“Gendering the Commodity Audience” by Meehan

Introduction

In “Gendering the Commodity Audience: Critical Media Research, Feminism, and Political Economy” by Eileen R. Meehan, the article’s main thesis concentrate on the sexism in the media. The author argues that the media focus on mostly the male audience, and ignoring the female audience as a profitable target market for advertisers, contradict the capitalistic approach, which might be explained by the total absence of a feminist perspective in media researches.

Main Text

The author’s main argument concentrates on the analysis of the commodity audience as a representation of the relation of the media in producing the shows and programs that form such audience and the advertisement market which is willing to pay for it. In that, opposes the opinion that the media was not led by any forces other than promoting the common ideology, and partially supported the opinion that commodity audience “played a crucial role in advertiser-supported media.” (Meehan and Riordan 212). Her contribution was in outlining the factors that shaped the manufactured commodity, which was revealed by implementing the feminist perspective, i.e. societal division based on gender and prejudice assumption about gender. (Meehan and Riordan 216).

The author supports her argument by analyzing the gradual changes in the daytime audience, in being mostly female housewives, doing housework, and listening and watching shows, to the periods when policies brought “more women generally, and more college-educated women specifically, into the documented workforce. The authors argued that these shifts did not change the focus on white male audience, as the advertisers’ most valuable audience during prime time. In that regard, the authors questions the reasonability of such division, as reaching spenders by advertisers would have required targeting women.

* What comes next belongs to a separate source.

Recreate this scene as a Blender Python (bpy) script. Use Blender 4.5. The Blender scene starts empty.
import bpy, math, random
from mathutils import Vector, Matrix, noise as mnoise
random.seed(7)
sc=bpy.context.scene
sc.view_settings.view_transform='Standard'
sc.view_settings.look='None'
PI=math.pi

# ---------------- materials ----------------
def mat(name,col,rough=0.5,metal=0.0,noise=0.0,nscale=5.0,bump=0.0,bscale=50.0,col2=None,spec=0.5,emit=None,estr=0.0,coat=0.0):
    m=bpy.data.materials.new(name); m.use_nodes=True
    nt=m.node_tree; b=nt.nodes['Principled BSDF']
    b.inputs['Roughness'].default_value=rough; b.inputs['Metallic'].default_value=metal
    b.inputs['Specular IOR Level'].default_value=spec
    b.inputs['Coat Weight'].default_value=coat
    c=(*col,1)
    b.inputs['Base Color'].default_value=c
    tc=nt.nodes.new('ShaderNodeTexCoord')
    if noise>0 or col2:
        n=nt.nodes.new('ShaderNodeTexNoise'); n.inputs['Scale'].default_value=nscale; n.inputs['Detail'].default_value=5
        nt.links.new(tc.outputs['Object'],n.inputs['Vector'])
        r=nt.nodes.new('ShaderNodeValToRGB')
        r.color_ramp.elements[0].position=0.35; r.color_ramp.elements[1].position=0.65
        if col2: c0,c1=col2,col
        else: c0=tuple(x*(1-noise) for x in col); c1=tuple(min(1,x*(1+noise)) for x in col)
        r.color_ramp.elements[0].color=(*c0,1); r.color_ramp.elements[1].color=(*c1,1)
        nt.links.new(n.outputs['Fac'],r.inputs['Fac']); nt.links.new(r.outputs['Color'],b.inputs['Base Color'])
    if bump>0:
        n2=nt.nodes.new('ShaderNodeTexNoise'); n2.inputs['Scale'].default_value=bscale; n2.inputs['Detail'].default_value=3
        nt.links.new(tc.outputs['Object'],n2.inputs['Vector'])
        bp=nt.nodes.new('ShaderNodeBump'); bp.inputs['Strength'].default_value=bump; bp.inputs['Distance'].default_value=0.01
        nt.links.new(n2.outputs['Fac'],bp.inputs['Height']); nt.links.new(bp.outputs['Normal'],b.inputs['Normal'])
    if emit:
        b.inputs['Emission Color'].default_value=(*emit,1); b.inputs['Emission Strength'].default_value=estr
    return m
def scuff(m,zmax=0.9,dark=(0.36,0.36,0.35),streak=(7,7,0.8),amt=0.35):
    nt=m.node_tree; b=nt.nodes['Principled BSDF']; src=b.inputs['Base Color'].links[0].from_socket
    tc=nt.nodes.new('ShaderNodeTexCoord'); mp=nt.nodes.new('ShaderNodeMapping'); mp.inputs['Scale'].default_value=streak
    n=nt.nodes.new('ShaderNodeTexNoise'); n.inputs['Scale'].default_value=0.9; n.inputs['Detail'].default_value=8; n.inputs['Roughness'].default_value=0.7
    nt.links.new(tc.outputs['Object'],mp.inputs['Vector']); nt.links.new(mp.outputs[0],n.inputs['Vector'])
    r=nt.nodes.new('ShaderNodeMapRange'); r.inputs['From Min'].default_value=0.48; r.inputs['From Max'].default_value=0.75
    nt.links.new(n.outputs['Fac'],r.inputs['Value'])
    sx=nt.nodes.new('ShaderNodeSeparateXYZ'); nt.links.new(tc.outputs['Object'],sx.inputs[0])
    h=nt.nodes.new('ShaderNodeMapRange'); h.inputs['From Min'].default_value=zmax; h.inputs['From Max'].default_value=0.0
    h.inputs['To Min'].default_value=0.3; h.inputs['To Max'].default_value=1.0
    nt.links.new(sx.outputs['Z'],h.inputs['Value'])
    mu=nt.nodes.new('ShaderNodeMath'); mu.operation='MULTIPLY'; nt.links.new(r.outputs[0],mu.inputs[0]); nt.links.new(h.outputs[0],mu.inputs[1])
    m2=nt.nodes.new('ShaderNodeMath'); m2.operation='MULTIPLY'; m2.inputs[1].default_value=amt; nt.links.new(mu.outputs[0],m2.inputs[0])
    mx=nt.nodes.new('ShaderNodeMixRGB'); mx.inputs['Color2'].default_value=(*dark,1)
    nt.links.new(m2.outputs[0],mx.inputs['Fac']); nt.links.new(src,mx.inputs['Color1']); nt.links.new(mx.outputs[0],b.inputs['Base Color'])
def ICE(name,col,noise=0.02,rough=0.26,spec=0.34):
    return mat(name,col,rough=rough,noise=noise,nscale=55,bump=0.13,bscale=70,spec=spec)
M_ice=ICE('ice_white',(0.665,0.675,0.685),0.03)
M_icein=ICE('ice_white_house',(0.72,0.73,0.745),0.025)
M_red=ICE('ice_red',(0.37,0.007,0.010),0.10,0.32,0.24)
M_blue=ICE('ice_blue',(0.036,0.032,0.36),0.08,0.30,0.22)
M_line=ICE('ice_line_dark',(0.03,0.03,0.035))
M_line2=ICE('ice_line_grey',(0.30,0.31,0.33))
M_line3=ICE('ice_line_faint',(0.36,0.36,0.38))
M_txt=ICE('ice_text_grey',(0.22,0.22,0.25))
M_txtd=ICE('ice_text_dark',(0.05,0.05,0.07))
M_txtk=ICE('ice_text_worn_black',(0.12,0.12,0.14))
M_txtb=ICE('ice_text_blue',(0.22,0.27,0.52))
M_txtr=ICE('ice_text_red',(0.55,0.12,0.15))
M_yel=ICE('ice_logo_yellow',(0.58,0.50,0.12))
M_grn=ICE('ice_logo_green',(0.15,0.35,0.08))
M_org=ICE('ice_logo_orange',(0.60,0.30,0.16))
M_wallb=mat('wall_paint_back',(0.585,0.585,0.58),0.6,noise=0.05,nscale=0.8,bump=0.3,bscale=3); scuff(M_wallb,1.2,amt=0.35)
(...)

Nevertheless, even such assumption might be based on sexism in the media, assuming the established division of labor, where the patriarchal view is that men work while women are assigned to housework and shopping. In that sense, these assumptions ignore the fact that women have sought and secured paid work, and form the potential category of spenders in the country.

Conclusion

The strength of the article can be seen through the presentation of a different perspective in the media economy. The usage of real cases rather than theories contributed to significance of the work, specifically in what concerns the shifts in expanding the demographic factors in the ratings. Nevertheless, the findings of the article cannot be limited to the feminist perspective, which importance was extensively stated at the beginning of the article. In that regard, another article “Women Characters and “Real World” Femininity” by Julie D’Accci, centers the whole analysis on the portrayal of women in the media, which from a feminine perspective can be seen as having more impact than the emphasis of advertisers.

Accordingly, the analysis of women depiction can have an apparent contribution that will have a major effect, where “network’s interventions … challenged not only conventional definitions of femininity but also institutionalized differences among women” (Newcomb 134). As comparison, the presented arguments in both works take a broad scope, where for example, the cases of rape in a chapter in “Post-Backlash Feminism” by Kellie Bean, present a more extensive narration of two contradicting positions, that is feminist and conservatives. In that regard, the methods used differ from both previous articles in presenting a practical approach based on the media rather than on literary works, which in the cases concerning media might seem as a more efficient approach.

Works Cited

Bean, Kellie. Post-Backlash Feminism : Women and the Media since Reagan-Bush. Jefferson, N.C.: McFarland & Company, 2007.

Meehan, Eileen R., and Ellen Riordan. Sex & Money : Feminism and Political Economy in the Media. Commerce and Mass Culture Series. Minneapolis: University of Minnesota Press, 2002.

Newcomb, Horace. “Television: The Critical View”. 2000. Oxford University Press.